I have another whole segment that would really flesh this idea out more and involve multi-star systems, which would end up being the slight majority of all systems out there. Currently Systems contain 1-2 belts and an average of 3 planets, I would hope that in a redesigned universe a fleshed out solar system would potentially have hundreds of objects that are not just stations but naturally formed bodies to explore, name, and exploit (or you could have your fleets/friends go do that for you).
Sectors:
Sectors contain a 16x16x16 box of Systems, which is also a 64x64x64 box of Neighborhoods, and also a 1024x1024x1024 box of Fields, to put it in perspective. These are the units in the galactic view that make up a galaxy. Where they are in the galactic sense determines the biome consistency of the Systems inside of them. Once again, I have a whole other section I will dedicate to this project.
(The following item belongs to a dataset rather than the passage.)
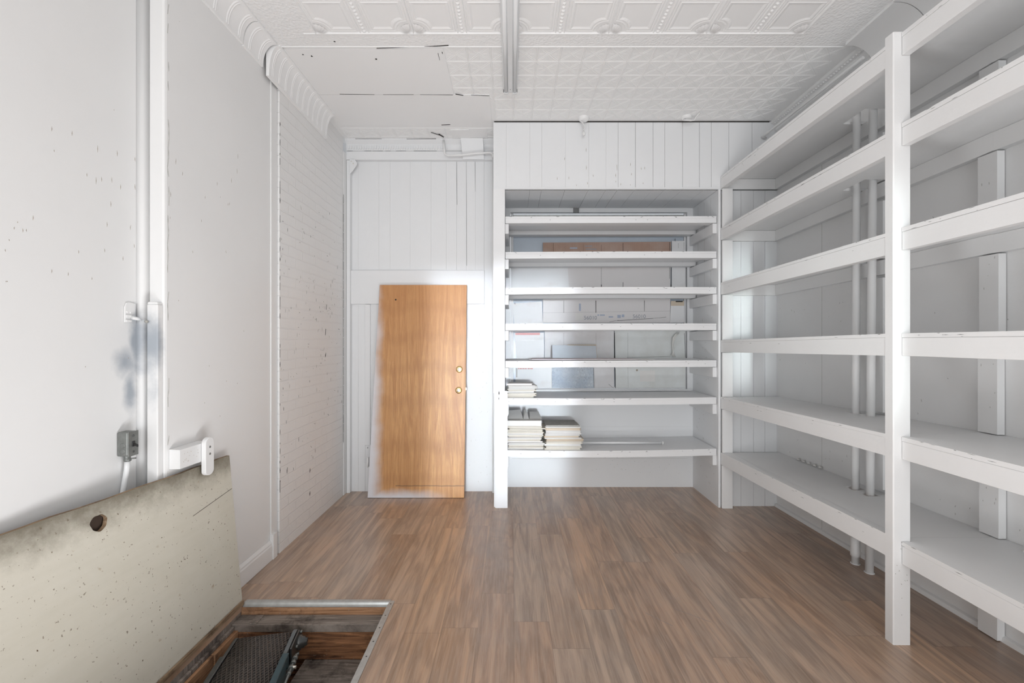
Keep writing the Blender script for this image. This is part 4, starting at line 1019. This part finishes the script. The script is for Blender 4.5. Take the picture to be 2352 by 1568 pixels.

- For example, sectors in the galaxy arms will have great looking nebulae, and big bright young stars.
- Globular clusters and the bulge of galaxies and center of elliptical galaxies would have dusty, old, puffed up stars, packed very close together with little to no void systems.
Our own galaxy arms with the local group in the center of the image. The space between galaxy arms is filled with the same amount of stars, but the arms have the new born stars, the giant (short lived) stars, and the concentrated gas and dust which makes pretty background nebula.
Then we have the types of galaxies, the types of objects that orbit galaxies, and dwarf galaxies.
But that is a thread for another day.